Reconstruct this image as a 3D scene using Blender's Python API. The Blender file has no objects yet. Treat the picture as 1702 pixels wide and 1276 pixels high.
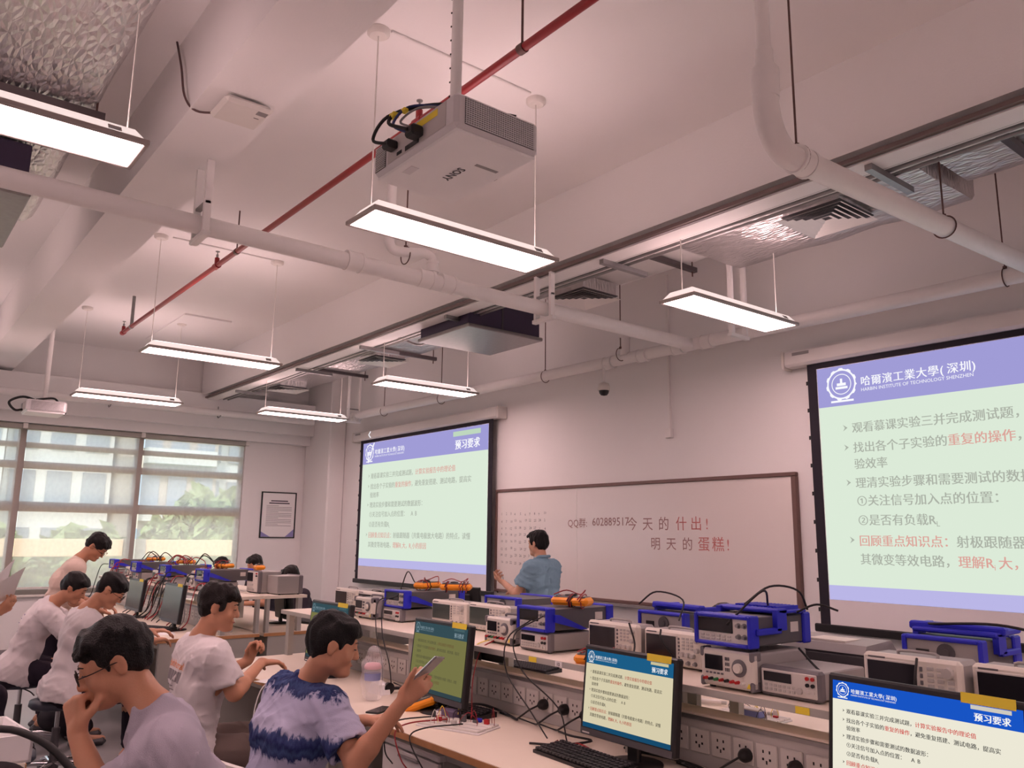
import bpy, math, random
import numpy as np
from mathutils import Vector, Matrix
random.seed(7)
SC = bpy.context.scene
COL = SC.collection
PI = math.pi
# ------------------------------------------------------------------ camera, world, exposure
EYE = (0.0, 0.0, 1.6)
cam = bpy.data.cameras.new('camera'); cam_o = bpy.data.objects.new('camera', cam); COL.objects.link(cam_o)
cam.sensor_width = 36.0; cam.lens = 36.0 * 1358.5 / 1702.0; cam.clip_start = .05; cam.clip_end = 400
_r = Vector((0.6253, 0.7803, 0.0121)).normalized(); _b = Vector((0.7684, -0.6129, -0.1840)).normalized()
_u = _b.cross(_r).normalized(); _r = _u.cross(_b).normalized()
cam_o.matrix_world = Matrix(((_r.x, _u.x, _b.x, EYE[0]), (_r.y, _u.y, _b.y, EYE[1]), (_r.z, _u.z, _b.z, EYE[2]), (0, 0, 0, 1)))
SC.camera = cam_o
w = bpy.data.worlds.new('sky'); SC.world = w; w.use_nodes = True
w.node_tree.nodes['Background'].inputs[0].default_value = (.86, .92, 1.0, 1)
w.node_tree.nodes['Background'].inputs[1].default_value = 1.25
sun = bpy.data.lights.new('sun', 'SUN'); sun.energy = 2.2; sun.angle = .05; sun.color = (1, .93, .82)
sun_o = bpy.data.objects.new('sun', sun); COL.objects.link(sun_o); sun_o.rotation_euler = Vector((-.62, .28, -.73)).to_track_quat('-Z', 'Y').to_euler()
SC.view_settings.view_transform = 'Standard'; SC.view_settings.look = 'None'
SC.view_settings.exposure = 1.1; SC.view_settings.gamma = 1.0; SC.view_settings.use_curve_mapping = False
LAMP = (1.0, .665, .66); LAMP_E = 11.0

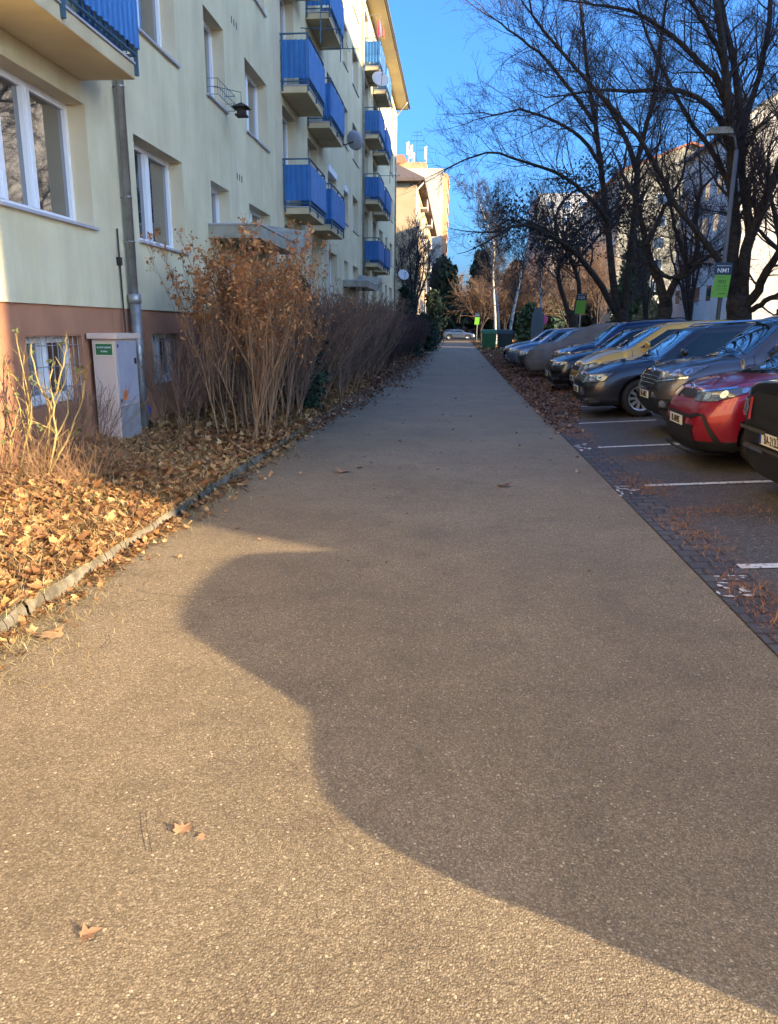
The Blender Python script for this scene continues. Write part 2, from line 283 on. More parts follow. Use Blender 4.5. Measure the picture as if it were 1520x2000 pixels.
def grid_sheet(name, xs, ys, zf, m, **k):
    X, Y = np.meshgrid(xs, ys); Z = zf(X, Y); V = np.stack([X, Y, Z], -1).reshape(-1, 3); nx, ny = len(xs), len(ys)
    i = np.arange(ny-1)[:, None]*nx+np.arange(nx-1)[None]; Fq = np.stack([i, i+1, i+nx+1, i+nx], -1).reshape(-1, 4)
    return tag(np_mesh(name, V, Fq, m, smooth=True), kind='structure')
# ------------------------------------------------------------ ground
LOT = .07
def lotz(x): return LOT*np.clip(np.asarray(x)-1.8, 0, 7.2)
def bedz(X, Y): 
    t = np.clip((-2.56-X)/1.9, 0, 1); return .085+.24*t+.02*np.sin(X*7+Y*2.3)*t+.015*np.sin(Y*5.1)*t
mb = MB(); mb.quad((-900, -300, -.03), (900, -300, -.03), (900, 1500, -.03), (-900, 1500, -.03)); tag(mb.build('ground', M['lawn']), kind='structure')
grid_sheet('footpath', np.linspace(-2.5, 1.76, 12), np.linspace(-4, 103, 120), lambda X, Y: 0*X+.0, M['path'])
grid_sheet('parking_lot', np.array([1.72, 1.8, 2.05, 5, 9.0, 9.4]), np.linspace(-12, 56, 30), lambda X, Y: lotz(X)-.004, M['lot'])
grid_sheet('verge', np.array([9.4, 14, 30, 60]), np.linspace(-12, 75, 30), lambda X, Y: 0*X+LOT*7.2+.02, M['lawn'])
grid_sheet('leafy_strip', np.array([1.76, 4, 9.4]), np.linspace(56, 100, 12), lambda X, Y: lotz(X)*.3, M['soil'])
grid_sheet('cross_road', np.array([-80., 0, 80]), np.array([107., 114, 121]), lambda X, Y: 0*X+.01, M['road'])
grid_sheet('side_path', np.linspace(-4.4, -2.45, 6), np.linspace(21.6, 22.9, 4), lambda X, Y: .06+0*X+.1*np.clip((-2.7-X), 0, 1)+.04, M['path'])
bed = grid_sheet('planting_bed', np.linspace(-4.6, -2.55, 30), np.linspace(1, 60, 500), bedz, M['soil'])
# cobble gutter strip
m = bpy.data.materials.new('gutter_stone'); m.use_nodes = True; t = m.node_tree; b = t.nodes['Principled BSDF']; b.inputs['Roughness'].default_value = .75
tc = t.nodes.new('ShaderNodeTexCoord'); bt = t.nodes.new('ShaderNodeTexBrick'); bt.inputs['Scale'].default_value = 1; bt.inputs['Brick Width'].default_value = .17; bt.inputs['Row Height'].default_value = .15
bt.inputs['Mortar Size'].default_value = .012; bt.inputs['Color1'].default_value = (.055, .055, .06, 1); bt.inputs['Color2'].default_value = (.10, .095, .095, 1); bt.inputs['Mortar'].default_value = (.04, .03, .022, 1)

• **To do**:
Write the entries above out in full, exactly, with no images.

• **Solved exercise**:
Reconstruct this image as a 3D scene using Blender's Python API. The Blender file has no objects yet. Treat the picture as 1702 pixels wide and 1276 pixels high.
import bpy, math, random
import numpy as np
from mathutils import Vector, Matrix
random.seed(7)
SC = bpy.context.scene
COL = SC.collection
PI = math.pi
# ------------------------------------------------------------------ camera, world, exposure
EYE = (0.0, 0.0, 1.6)
cam = bpy.data.cameras.new('camera'); cam_o = bpy.data.objects.new('camera', cam); COL.objects.link(cam_o)
cam.sensor_width = 36.0; cam.lens = 36.0 * 1358.5 / 1702.0; cam.clip_start = .05; cam.clip_end = 400
_r = Vector((0.6253, 0.7803, 0.0121)).normalized(); _b = Vector((0.7684, -0.6129, -0.1840)).normalized()
_u = _b.cross(_r).normalized(); _r = _u.cross(_b).normalized()
cam_o.matrix_world = Matrix(((_r.x, _u.x, _b.x, EYE[0]), (_r.y, _u.y, _b.y, EYE[1]), (_r.z, _u.z, _b.z, EYE[2]), (0, 0, 0, 1)))
SC.camera = cam_o
w = bpy.data.worlds.new('sky'); SC.world = w; w.use_nodes = True
w.node_tree.nodes['Background'].inputs[0].default_value = (.86, .92, 1.0, 1)
w.node_tree.nodes['Background'].inputs[1].default_value = 1.25
sun = bpy.data.lights.new('sun', 'SUN'); sun.energy = 2.2; sun.angle = .05; sun.color = (1, .93, .82)
sun_o = bpy.data.objects.new('sun', sun); COL.objects.link(sun_o); sun_o.rotation_euler = Vector((-.62, .28, -.73)).to_track_quat('-Z', 'Y').to_euler()
SC.view_settings.view_transform = 'Standard'; SC.view_settings.look = 'None'
SC.view_settings.exposure = 1.1; SC.view_settings.gamma = 1.0; SC.view_settings.use_curve_mapping = False
LAMP = (1.0, .665, .66); LAMP_E = 11.0

The Blender Python script for this scene continues. Write part 2, from line 283 on. More parts follow. Use Blender 4.5. Measure the picture as if it were 1520x2000 pixels.
def grid_sheet(name, xs, ys, zf, m, **k):
    X, Y = np.meshgrid(xs, ys); Z = zf(X, Y); V = np.stack([X, Y, Z], -1).reshape(-1, 3); nx, ny = len(xs), len(ys)
    i = np.arange(ny-1)[:, None]*nx+np.arange(nx-1)[None]; Fq = np.stack([i, i+1, i+nx+1, i+nx], -1).reshape(-1, 4)
    return tag(np_mesh(name, V, Fq, m, smooth=True), kind='structure')
# ------------------------------------------------------------ ground
LOT = .07
def lotz(x): return LOT*np.clip(np.asarray(x)-1.8, 0, 7.2)
def bedz(X, Y): 
    t = np.clip((-2.56-X)/1.9, 0, 1); return .085+.24*t+.02*np.sin(X*7+Y*2.3)*t+.015*np.sin(Y*5.1)*t
mb = MB(); mb.quad((-900, -300, -.03), (900, -300, -.03), (900, 1500, -.03), (-900, 1500, -.03)); tag(mb.build('ground', M['lawn']), kind='structure')
grid_sheet('footpath', np.linspace(-2.5, 1.76, 12), np.linspace(-4, 103, 120), lambda X, Y: 0*X+.0, M['path'])
grid_sheet('parking_lot', np.array([1.72, 1.8, 2.05, 5, 9.0, 9.4]), np.linspace(-12, 56, 30), lambda X, Y: lotz(X)-.004, M['lot'])
grid_sheet('verge', np.array([9.4, 14, 30, 60]), np.linspace(-12, 75, 30), lambda X, Y: 0*X+LOT*7.2+.02, M['lawn'])
grid_sheet('leafy_strip', np.array([1.76, 4, 9.4]), np.linspace(56, 100, 12), lambda X, Y: lotz(X)*.3, M['soil'])
grid_sheet('cross_road', np.array([-80., 0, 80]), np.array([107., 114, 121]), lambda X, Y: 0*X+.01, M['road'])
grid_sheet('side_path', np.linspace(-4.4, -2.45, 6), np.linspace(21.6, 22.9, 4), lambda X, Y: .06+0*X+.1*np.clip((-2.7-X), 0, 1)+.04, M['path'])
bed = grid_sheet('planting_bed', np.linspace(-4.6, -2.55, 30), np.linspace(1, 60, 500), bedz, M['soil'])
# cobble gutter strip
m = bpy.data.materials.new('gutter_stone'); m.use_nodes = True; t = m.node_tree; b = t.nodes['Principled BSDF']; b.inputs['Roughness'].default_value = .75
tc = t.nodes.new('ShaderNodeTexCoord'); bt = t.nodes.new('ShaderNodeTexBrick'); bt.inputs['Scale'].default_value = 1; bt.inputs['Brick Width'].default_value = .17; bt.inputs['Row Height'].default_value = .15
bt.inputs['Mortar Size'].default_value = .012; bt.inputs['Color1'].default_value = (.055, .055, .06, 1); bt.inputs['Color2'].default_value = (.10, .095, .095, 1); bt.inputs['Mortar'].default_value = (.04, .03, .022, 1)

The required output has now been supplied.